Still. Annabelle is a real doll.
Her story is less creepy or dangerous than her actual reputation. In 1970, the doll was gifted to a nursing student named Donna by her mother. The doll would soon appear in places it wasn’t left, bleed, and attack Donna’s roommates with more-than-doll strength. Donna brought in a medium. The medium claimed the doll was possessed by a girl named Annabelle Higgins, who had been murdered and left in a lot that would become the site of Donna’s apartment building. Eventually, the story made it to the Warrens, who took the doll into their custody. On the way home, their car went out of control (or into Annabelle’s control) and almost wrecked them. The doll also had a propensity to levitate and attack priests, so they put it in a glass-fronted box with a handwritten admonition on it: “Warning: Positively Do Not Open.” Its only fatal victim is a visitor who made fun of the doll and then died in a motorcycle accident afterward.
Of course, the only source for any and all of this story is the Warrens. The same Warrens who concocted the supernatural chapter of the Amityville Horror with a lawyer and the Lutzes over a couple bottles of wine.
I’d been reading about Annabelle for years, and I even got to write about her in Cursed Objects. But I never got to see her. Not collagen-eyeball-to-plastic-eyeball (mine are the former).
That’s mostly because Annabelle was only ever on private display at the Warrens’ home in Monroe, Connecticut. However, after their deaths (Ed in 2006 and Lorraine in 2019), the charade of keeping the dangerous item away from the public was over and it was time to make some real cash on it.

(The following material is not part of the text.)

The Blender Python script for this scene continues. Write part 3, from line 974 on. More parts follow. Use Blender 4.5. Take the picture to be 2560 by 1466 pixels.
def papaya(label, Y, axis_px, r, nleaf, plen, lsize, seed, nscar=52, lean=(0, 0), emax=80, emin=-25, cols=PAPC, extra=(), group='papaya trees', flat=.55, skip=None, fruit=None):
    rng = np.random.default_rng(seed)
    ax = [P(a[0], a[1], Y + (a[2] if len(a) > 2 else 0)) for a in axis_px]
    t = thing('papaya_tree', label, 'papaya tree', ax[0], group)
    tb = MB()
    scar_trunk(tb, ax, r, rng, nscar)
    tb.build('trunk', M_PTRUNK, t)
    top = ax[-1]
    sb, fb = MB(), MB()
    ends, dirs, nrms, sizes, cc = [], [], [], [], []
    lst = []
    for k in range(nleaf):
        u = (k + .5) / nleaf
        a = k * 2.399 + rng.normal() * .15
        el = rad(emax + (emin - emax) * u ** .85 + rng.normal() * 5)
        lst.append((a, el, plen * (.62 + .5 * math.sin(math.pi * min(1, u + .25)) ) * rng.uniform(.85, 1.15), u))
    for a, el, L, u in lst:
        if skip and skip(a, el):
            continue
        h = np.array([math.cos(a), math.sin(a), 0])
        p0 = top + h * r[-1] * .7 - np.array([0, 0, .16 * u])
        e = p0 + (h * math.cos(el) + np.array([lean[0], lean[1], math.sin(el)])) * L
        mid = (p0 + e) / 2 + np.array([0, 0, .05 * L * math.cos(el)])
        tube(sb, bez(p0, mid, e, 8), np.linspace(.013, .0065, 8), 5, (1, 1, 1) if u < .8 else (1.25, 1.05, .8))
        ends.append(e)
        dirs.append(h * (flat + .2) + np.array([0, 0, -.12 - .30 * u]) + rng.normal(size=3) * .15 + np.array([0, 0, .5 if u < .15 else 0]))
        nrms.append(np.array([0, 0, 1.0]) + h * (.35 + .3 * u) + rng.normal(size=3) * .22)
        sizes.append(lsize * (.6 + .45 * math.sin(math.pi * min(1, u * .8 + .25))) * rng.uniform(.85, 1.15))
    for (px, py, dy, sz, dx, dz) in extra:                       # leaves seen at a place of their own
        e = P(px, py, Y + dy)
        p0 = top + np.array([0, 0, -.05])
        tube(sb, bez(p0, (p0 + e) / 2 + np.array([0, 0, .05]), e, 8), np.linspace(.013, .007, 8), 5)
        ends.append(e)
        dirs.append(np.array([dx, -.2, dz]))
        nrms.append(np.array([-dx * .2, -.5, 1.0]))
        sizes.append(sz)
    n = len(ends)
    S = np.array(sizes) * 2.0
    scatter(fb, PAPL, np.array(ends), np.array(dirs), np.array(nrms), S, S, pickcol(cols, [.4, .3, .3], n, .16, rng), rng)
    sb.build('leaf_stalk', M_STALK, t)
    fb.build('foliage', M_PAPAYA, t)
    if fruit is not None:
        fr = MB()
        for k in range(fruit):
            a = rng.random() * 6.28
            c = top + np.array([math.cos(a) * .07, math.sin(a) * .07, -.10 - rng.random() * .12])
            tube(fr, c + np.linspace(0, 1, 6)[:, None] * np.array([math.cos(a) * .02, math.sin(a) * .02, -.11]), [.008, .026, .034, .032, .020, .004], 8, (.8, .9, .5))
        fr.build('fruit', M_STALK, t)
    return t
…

The heirs to the Warren Occult Museum started publicly exhibiting items from the collection in 2021 at the awkwardly named The Warren's Seekers of the Supernatural Phantasma-Con. This year I finally got to see the exhibit, including Annabelle, and on the day after we’d visited another cursed object, to boot.
To boot, to boot, to boot.
Also on display, I was happy to see, was the Doll of Shadows. I’ll quote from Cursed Objects to describe it (not because I think the passage is particularly well-written, just because I’m too lazy to write something new about the item), which is “five-foot-tall horror made of feathers, bone, and fabric created to curse enemies. Take a photo of it and write your enemy’s name on the back and the creature will appear in that person’s dreams and stop their heart.” Seemed slightly irresponsible to display it in a place that encouraged photography. Also, it wasn’t five feet tall. Maybe with three-and-a-half-foot heels.
The Doll of Shadows |
Unlike most of the items in the room, which you could get pretty close too, Annabelle was set farther back—maybe 20 feet—from the protective ropes. She was also flanked by an Annabelle prop from the movie. The movie version (which didn't use the Raggedy Ann IP), was an actual creepy doll designed by professionals to look creepy. And she looked less creepy than Raggedy Ann…but only because of that box.
Now time to focus on the next item on my lifelong bucket list: The Elephant Man’s skeleton.
Wait a second. The medium said that the doll is haunted by a girl named Annabelle? And it's a Raggedy Ann doll? Raggedy Annabelle? It's like one of those sitcom scenes where you make up a name on the spot based on items around you. Geezus.